Here are some suggested organisations that offer expert advice on fostering.

My first placement in 2 days-any advice welcome

3 replies

Hanz87 · 15/06/2018 15:15

I have my first placement starting Monday as long as all goes well. I have suddenly become very nervous of what to expect. Just wanted some general advice of what to expect, or other peoples first placement. Thanks in advance.

OP posts:
mmmccccccxxx · 17/06/2018 10:30

It's not something you can put on paper but just to say I'm six years in and still get nervous all children are different and you never know what you get.

Be firm but fair.

Please ensure your la/Ifa have given you another
More experienced foster carer as a
Mentor
Remember your still human you may shout occasionally loose your temper walk away
Children can come from
Constant conflict this is where they are comfortable so they will push your buttons to get you there, especially teenagers
Go with your gut
Record as much as possible
Ask for help when needed

Thundersky · 17/06/2018 16:21

Set your boundaries and stick to them from day one. If you have birth children remember to have one to one time with them as it will be a big adjustment for them. Do your diary notes every day.

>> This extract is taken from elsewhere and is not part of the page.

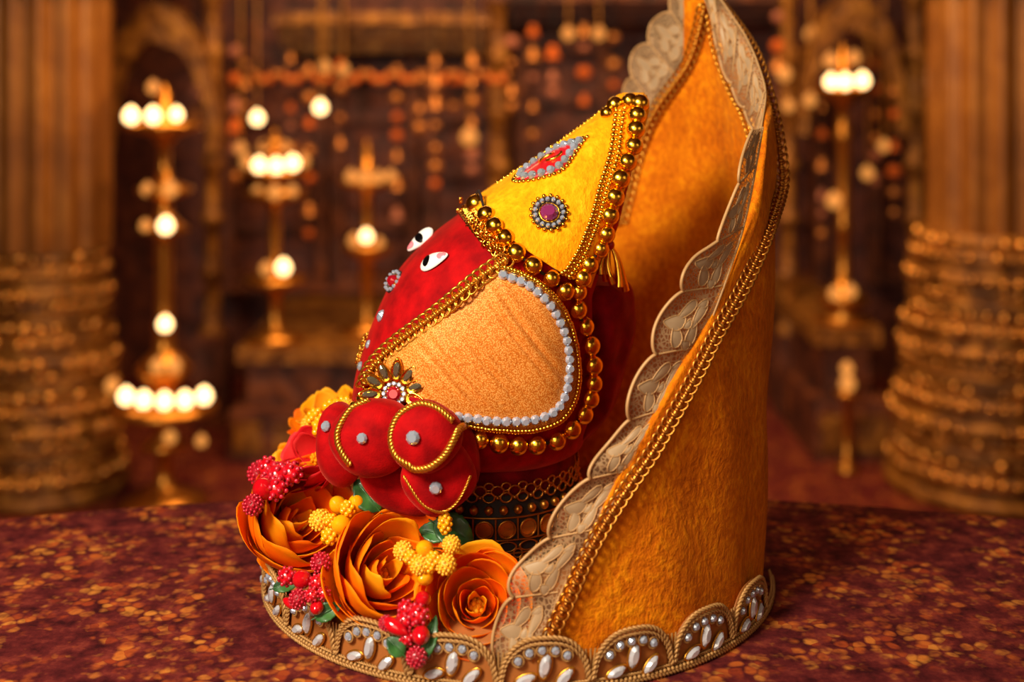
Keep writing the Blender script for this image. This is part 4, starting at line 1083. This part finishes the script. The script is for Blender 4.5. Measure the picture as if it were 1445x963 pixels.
spray('yellow_berry_pick', P(465, 650, 1.70), [('c', 470, 580, 1.72, 17), ('c', 486, 574, 1.70, 15), ('g', 440, 600, 1.74, 15), ('c', 455, 606, 1.70, 15), ('c', 446, 590, 1.71, 14), ('c', 460, 622, 1.69, 11), ('g', 490, 572, 1.69, 9), ('c', 480, 590, 1.70, 14)], 'yellow berry pick in front of the upper yellow flower', gy)

def leaf(px, py, Y, lpx, wpx, ang, tilt, label, seed=0):
    c = P(px, py, Y); n = Vector((tilt, -.85, .5)).normalized(); x = Vector((math.cos(ang), 0, math.sin(ang))); x = (x-n*x.dot(n)).normalized(); M_ = Matrix((x, n.cross(x), n)).transposed()
    l, wd = lpx*Y/F, wpx*Y/F; t = thing('silk_leaf', c, label, 'leaf', 'green leaves among the flowers'); mb = MB(); rows = []
    for i in range(17):
        u = i/16; hw = wd*.5*math.sin(PI*u**.8)**.75*(1+.06*math.sin(u*40)); row = []
        for j in range(9):
            v = -1+j/4; row.append(c+M_ @ Vector(((u-.5)*l, v*hw, .10*l*math.sin(PI*u)-.35*abs(v)*hw*-1+.03*l*math.sin(u*9+v))))
        rows.append(row)
    mb.grid(rows); mb.build('blade', M_leaf, t, solid=.001)
    MB().tube([c+M_ @ Vector(((u/10-.62)*l*1.0, 0, .10*l*math.sin(PI*max(0, u/10-.1))+.001)) for u in range(11)], .0010, 5).build('midrib', M_leaf, t)
leaf(518, 700, 1.585, 56, 40, 2.2, .1, 'dark green leaf between the left orange flower and the trunk')
leaf(640, 752, 1.560, 64, 46, -.5, .2, 'dark green leaf under the lowest trunk fold')
leaf(612, 752, 1.565, 44, 30, 2.9, -.2, 'small green leaf beside the single yellow berry cone')
leaf(463, 864, 1.500, 40, 26, .5, .0, 'green leaf under the left red berry cluster')
leaf(558, 913, 1.432, 34, 26, 2.3, .1, 'green leaf under the middle red berry cluster')
leaf(607, 900, 1.440, 60, 20, 1.3, .1, 'narrow green leaf between middle and right orange flowers')
leaf(405, 826, 1.57, 40, 20, .3, .1, 'green leaf under the left orange flower edge')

flamingnoravera · 21/06/2018 20:30

If you can, try to imagine how it will be for the child. They will be feeling very apprehensive too.

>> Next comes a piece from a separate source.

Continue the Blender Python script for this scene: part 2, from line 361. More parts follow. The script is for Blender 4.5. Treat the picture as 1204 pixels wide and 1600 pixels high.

Be gentle and have some nice activities lined up at home and out and about that are age are appropriate and that don't cost loads so it doesn't matter if you don't do them.

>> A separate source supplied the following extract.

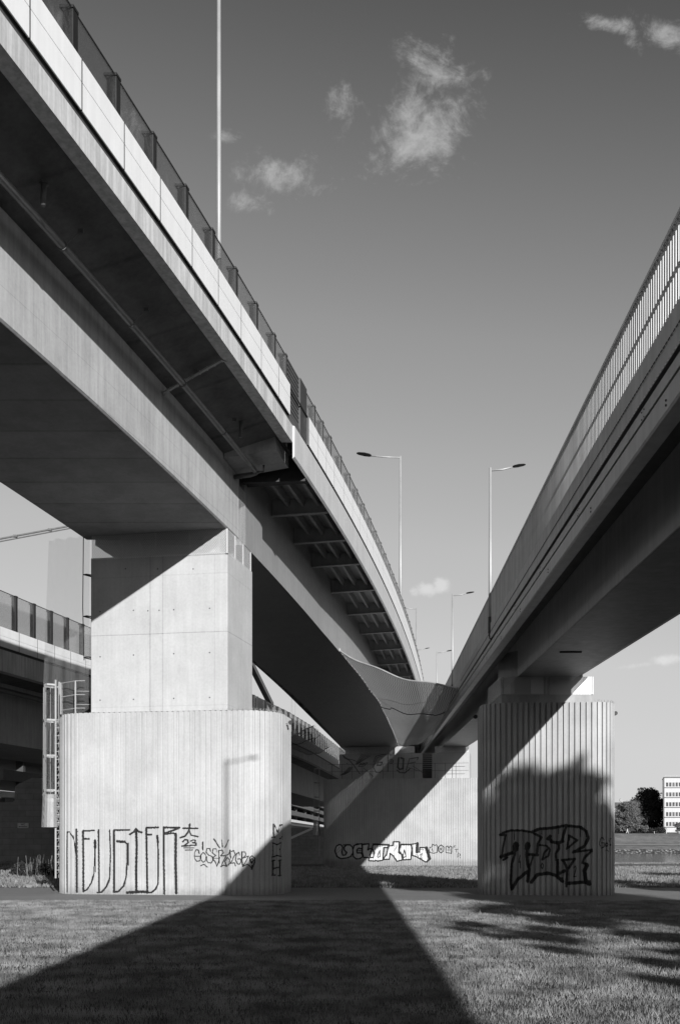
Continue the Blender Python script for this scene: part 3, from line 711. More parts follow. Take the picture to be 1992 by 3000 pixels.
# ================================================================== PIERS
PITCH = 0.161
def rib(s):
    q = (s % PITCH)
    return DEPTH * float(np.interp(q, [0, .003, .100, .116, .159], [-1.0, 0.0, 0.0, -1.0, -1.0]))
DEPTH = 0.03
RB_BREAKS = [0, .003, .05, .100, .116, .14]
class PierShape:
    def __init__(s, p0, p1, r, thick):
        """flat front from p0 to p1 (left to right), rounded corners of radius r, given thickness"""
        s.p0 = Vector(p0); s.p1 = Vector(p1); s.d = (s.p1 - s.p0).normalized(); s.n = Vector((s.d.y, -s.d.x)); s.r = r; s.th = thick
        s.Lf = (s.p1 - s.p0).length; s.La = math.pi / 2 * r; s.Le = thick - 2 * r
        s.per = 2 * s.Lf + 4 * s.La + 2 * s.Le
        k_ = round(s.per / PITCH) * PITCH - s.per; s.Le += k_ / 2; s.th += k_ / 2; s.per += k_      # whole number of ribs round the pier
    def base(s, t):
        """t = 0 at the left end of the front, negative runs round the left corner"""
        t = t % s.per if t >= 0 else t % s.per
        segs = [('f', s.Lf), ('a', s.La), ('e', s.Le), ('a', s.La), ('f', s.Lf), ('a', s.La), ('e', s.Le), ('a', s.La)]
        p = s.p0.copy(); d = s.d.copy()
        for k, ln in segs:
            if t <= ln + 1e-7:
                if k != 'a': return p + d * t, Vector((d.y, -d.x))
                a = t / s.r; nn_ = Vector((d.y, -d.x)); c = p - nn_ * s.r
                ca, sa = math.cos(a), math.sin(a); n2_ = Vector((nn_.x * ca - nn_.y * sa, nn_.x * sa + nn_.y * ca))
                return c + n2_ * s.r, n2_
            t -= ln
            if k != 'a': p = p + d * ln
            else:
                nn_ = Vector((d.y, -d.x)); c = p - nn_ * s.r; n2_ = Vector((-nn_.y, nn_.x)); p = c + n2_ * s.r; d = Vector((-d.y, d.x))
        return p, Vector((d.y, -d.x))
    def pt(s, t, out=0.0):
        p, n_ = s.base(t); return p + n_ * (rib(t) + out)
    def table(s):
        """column in the photo against position on the visible face"""
        ts = np.arange(-s.La * 0.95, s.Lf + s.La * 0.95, 0.01); P = [s.base(t)[0] for t in ts]
        xx = np.array([996 + F * p.x / p.y for p in P]); i0, i1 = int(np.argmin(xx)), int(np.argmax(xx)) + 1
        return ts[i0:i1], xx[i0:i1], np.array([p.y for p in P])[i0:i1]

def ribbed(shape, z0, z1, mat, parent, cham=True):
    ts = []
    k = 0
    nrib = int(round(shape.per / PITCH))
    for i in range(nrib):
        for q in RB_BREAKS: ts.append((i * PITCH + q))
    ts = [t for t in ts if t < shape.per - 0.01]
    P = [shape.pt(t) for t in ts]; n_ = len(P)
    v = [(p.x, p.y, z0) for p in P] + [(p.x, p.y, z1) for p in P]
    f = [(i, (i + 1) % n_, n_ + (i + 1) % n_, n_ + i) for i in range(n_)] + [tuple(n_ + i for i in range(n_))]
    return MB().add(v, f).build('ribbed_base', mat, parent)

def inside(poly, X, Z):
    c = np.zeros(X.shape, bool); n_ = len(poly); j = n_ - 1
    for i in range(n_):
        xi, zi = poly[i]; xj, zj = poly[j]
        if zi != zj:
            c ^= ((zi > Z) != (zj > Z)) & (X < (xj - xi) * (Z - zi) / (zj - zi) + xi)
        j = i
    return c

def graffiti(shape, strokes, fills, org, scale, mat, parent, name, cell=0.012, out=0.004, flat=None):
    """strokes: (points in zoom pixels, width). Sprayed paint as a skin that follows the ribs."""
    if flat is None:
        ts, cx, cy = shape.table()
    def conv(p):
        x = org[0] + p[0] / scale; y = org[1] + p[1] / scale
        if flat is None:
            t = float(np.interp(x, cx, ts)); Y = float(np.interp(x, cx, cy))
        else:
            # plane through flat origin o with direction d
            o_, d_ = flat; m_ = (x - 996) / F; t = (m_ * o_[1] - o_[0]) / (d_[0] - m_ * d_[1]); Y = o_[1] + t * d_[1]
        return (t, (2462 - y) / F * Y + EYE, Y)
    polys = []
    for pts_, w in strokes:
        q = [conv(p) for p in pts_]; polys.append(('s', [(a[0], a[1]) for a in q], w * 1.22 / scale / F * q[0][2] / 2))
    for pts_ in fills:
        q = [conv(p) for p in pts_]; polys.append(('f', [(a[0], a[1]) for a in q], 0))
    allp = [p for _, q, _ in polys for p in q]
    t0 = min(p[0] for p in allp) - .15; t1 = max(p[0] for p in allp) + .15; z0 = max(0.01, min(p[1] for p in allp) - .1); z1 = max(p[1] for p in allp) + .1
    br = set()
    if flat is None:
        k = math.floor(t0 / PITCH)
        while k * PITCH < t1:
            for q in (0, .003, .014, .026, .038, .050, .062, .074, .087, .100, .108, .116, .128, .14, .15): br.add(round(k * PITCH + q, 5))
            k += 1
        if cell > .02:
            br = set(); k = math.floor(t0 / PITCH)
            while k * PITCH < t1:
                for q in (0, .003, .025, .050, .075, .100, .116, .14): br.add(round(k * PITCH + q, 5))
                k += 1
        tg = np.array(sorted(b_ for b_ in br if t0 <= b_ <= t1))
    else: tg = np.arange(t0, t1, cell)
    zg = np.arange(z0, z1, cell)
    tc_ = (tg[1:] + tg[:-1]) / 2; zc_ = (zg[1:] + zg[:-1]) / 2
    X, Z = np.meshgrid(tc_, zc_); hit = np.zeros(X.shape, bool)
    jit = 0.15 * np.sin(X * 57 + Z * 31) * np.sin(Z * 83 - X * 19)
    for kind, q, w in polys:
        if kind == 'f': hit |= inside(q, X, Z); continue
        for i in range(len(q) - 1):
            ax, az = q[i]; bx, bz = q[i + 1]; L2 = (bx - ax) ** 2 + (bz - az) ** 2 + 1e-9
            h_ = np.clip(((X - ax) * (bx - ax) + (Z - az) * (bz - az)) / L2, 0, 1)
            dd = np.hypot(X - ax - h_ * (bx - ax), Z - az - h_ * (bz - az)); hit |= dd < w * (1 + jit)
    jj, ii = np.nonzero(hit)
    idx = {}; v = []; f = []
    cache = {}
    def vert(i, j):
        k_ = (i, j)
        if k_ in idx: return idx[k_]
        if i not in cache:
            if flat is None: p = shape.pt(float(tg[i]), out); cache[i] = (p.x, p.y)
            else:
                o_, d_ = flat; t = float(tg[i]); nx_, ny_ = d_[1], -d_[0]; cache[i] = (o_[0] + d_[0] * t + nx_ * out, o_[1] + d_[1] * t + ny_ * out)
        p = cache[i]; v.append((p[0], p[1], float(zg[j]))); idx[k_] = len(v) - 1; return idx[k_]
    for j, i in zip(jj, ii): f += [vert(i, j), vert(i + 1, j), vert(i + 1, j + 1), vert(i, j + 1)]
    return rawmesh(name, v, f, 4, mat, parent)

def spikes(shape, ts, z, parent):
    b = MB(); rng = random.Random(3)
    for t in ts:
        p = shape.pt(t, -0.03)
        for k in range(2):
            a = rng.uniform(-.04, .04); c = rng.uniform(-.03, .03); b.tube([(p.x, p.y, z), (p.x + a, p.y + c, z + rng.uniform(.05, .085))], 0.003, 4)
    return b.build('bird_spikes', M['galv'], parent)

def oriented_box(b, o, d, x0, x1, y0, y1, z0, z1):
    """box in a frame whose x runs along d from o and whose y points away from the camera"""
    d = Vector(d).normalized(); n_ = Vector((-d.y, d.x))
    v = [(o[0] + d.x * x + n_.x * y, o[1] + d.y * x + n_.y * y, z) for x in (x0, x1) for y in (y0, y1) for z in (z0, z1)]
    return b.add(v, [(0, 1, 3, 2), (4, 6, 7, 5), (0, 4, 5, 1), (2, 3, 7, 6), (0, 2, 6, 4), (1, 5, 7, 3)])

# ---- left pier
P1 = empty('bridge_pier', (-4.9, 31.5, 0), 'left pier under the tall viaduct, pale ribbed base with square tower on it', 'pier', rz=0)
S1 = PierShape((-7.57, 30.30), (-2.98, 29.66), 1.15, 3.4)
Z1 = 3.775 + EYE
DEPTH = 0.030
ribbed(S1, -0.3, Z1, M['rib'], P1)
MB().add([(S1.base(t)[0].x, S1.base(t)[0].y, Z1 + .004) for t in np.arange(0.0, S1.per, .12)], [tuple(range(len(np.arange(0.0, S1.per, .12))))]).build('ledge', M['block'], P1)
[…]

Don't buy loads of stuff because you don't know what they will arrive with. If they need stuff you can choose it together. However, do make sure that you have double sets of mattress protectors and bedding in case you have a wet bed first night, you'll need to have dry bedding ready to switch quickly and without fuss.

Make sure the SW tells you any routines they have, bedtime, food, school etc. Try to stick to them if you can.

Have a little welcome book with pictures and your house rules so these things are talked about as part of your welcome. Things like what to do if they need more loo roll, what to wear around the house.

Make the room welcoming with something soft and comforting available, but don't be disappointed if they bring their own comforters and reject yours.

Have some strategies for dealing with behaviour and settling difficulties. Be prepared to have a lot of unsettled nights at first, but equally be prepared for a change to unsettled after a few weeks- attachment stuff doesn't always show at the start.

Smile, open your heart and prepare to be challenged and to fall in love.